Intanto le banche che abbiamo salvato con i nostri risparmi nicchiano a investire sul lavoro e giocano invece in borsa, con buona pace dei nostri impotenti governi. Loro si sgolano a dire che la formazione e l’istruzione è la via d’uscita. Ma senza mezze parole Friedman afferma anche che “potremmo essere arrivati alla fine dell’epoca in cui si poteva guardare all’istruzione come soluzione multiuso ai problemi di occupazione e di produttività.” Exit dunque la “società della conoscenza” e tutti gli altri miraggi di cui ci siamo infarciti il cervello in tutti questi anni. Un quadro desolante dunque, che però non è il sintomo bensì il risultato di una deviazione che si è prodotta nel profondo della società occidentale e che è la mercificazione di beni che invece non appartengono al mercato. Un processo che descrive bene un altro e ben diverso pensatore americano, Michael J. Sandel, nel suo saggio tradotto in italiano “Quello che i soldi non possono comprare. I limiti morali del mercato.” Sandel non ha dubbi: ci sono cose che non si possono mettere in vendita perché non sono riducibili a un valore mercantile e appartengono a quella sfera di principi in cui si esprime la condizione umana. Ad esempio vendere il diritto di inquinare sotto forma di quote di CO2 è immorale quanto vendere organi o affittare uteri perché in fin dei conti è la vita dell’uomo che qui viene messa in vendita e allora siamo di nuovo allo schiavismo.
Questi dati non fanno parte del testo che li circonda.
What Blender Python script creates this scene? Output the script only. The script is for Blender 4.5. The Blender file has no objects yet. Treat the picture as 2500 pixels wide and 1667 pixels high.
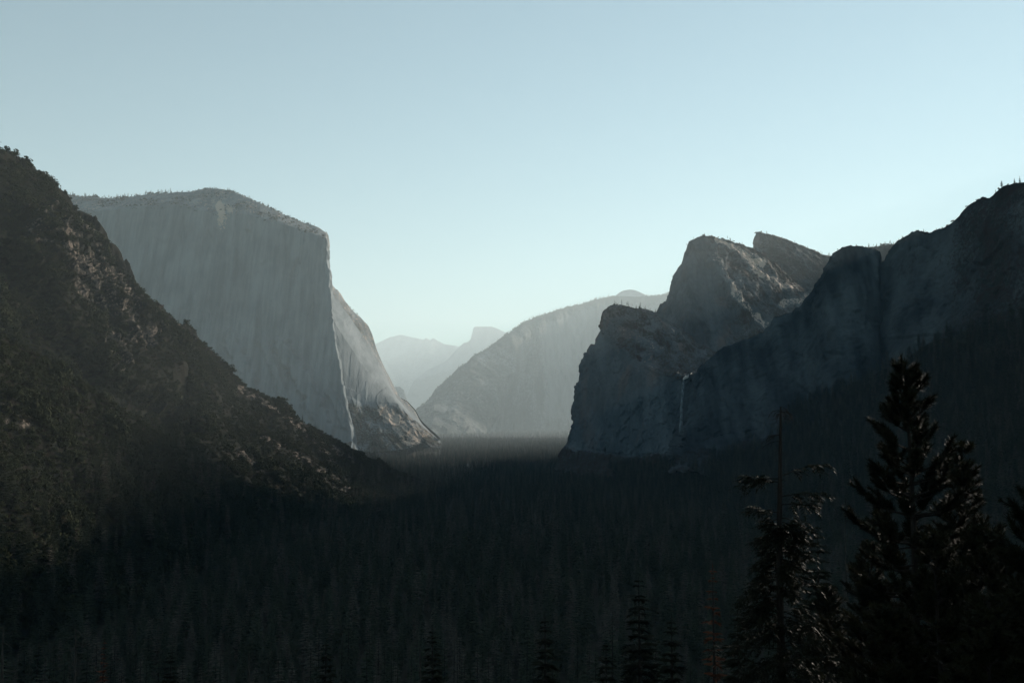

Mercificare la sanità o l’istruzione creando ospedali e scuole di lusso aperte solo alle tasche dei ricchi scardina irrimediabilmente la coesione di una società. Anche il lavoro deve essere uno di questi valori invendibili perché su di esso si fonda tutto il nostro vivere. Tutelarne il prezzo è tutelare la dignità umana. E per noi italiani ancora di più non c’è alibi in questo, perché noi il lavoro l’abbiamo messo a fondamento della nostra repubblica. Ma come si può fondarsi su qualcosa che non si controlla e che è in balìa di fenomeni che ci sfuggono completamente? Come si può invocare la Costituzione a qualsiasi titolo quando il suo primo articolo è calpestato? Una correzione allora s’impone: l’Italia è una repubblica fondata non sul lavoro ma sulla vendita: di tutto, dai voti, alle spiagge, ai posti in ospedale, ai titoli di studio, alle bambine squillo. Così forse saremmo più credibili. La soluzione del problema del lavoro va cercata in profondità, nella nostra stessa etica del vivere, in una rivoluzione economica che può solo essere radicale e che passa per la forte tassazione delle rendite finanziarie, per una trasformazione dei consumi, per un aumento dei salari e per un rafforzamento dello stato. Nulla indica che ci sia il minimo intento di andare in questa direzione, al contrario gli stati sono sempre più deboli e l’unica cosa che si possono permettere ormai sono i vertici. Intanto suona la tromba dell’orgoglio nazionale perché all’Italia è stata affidata l’organizzazione del prossimo vertice sul lavoro a Roma nel 2014. Ma non disperiamo, anche quello è lavoro!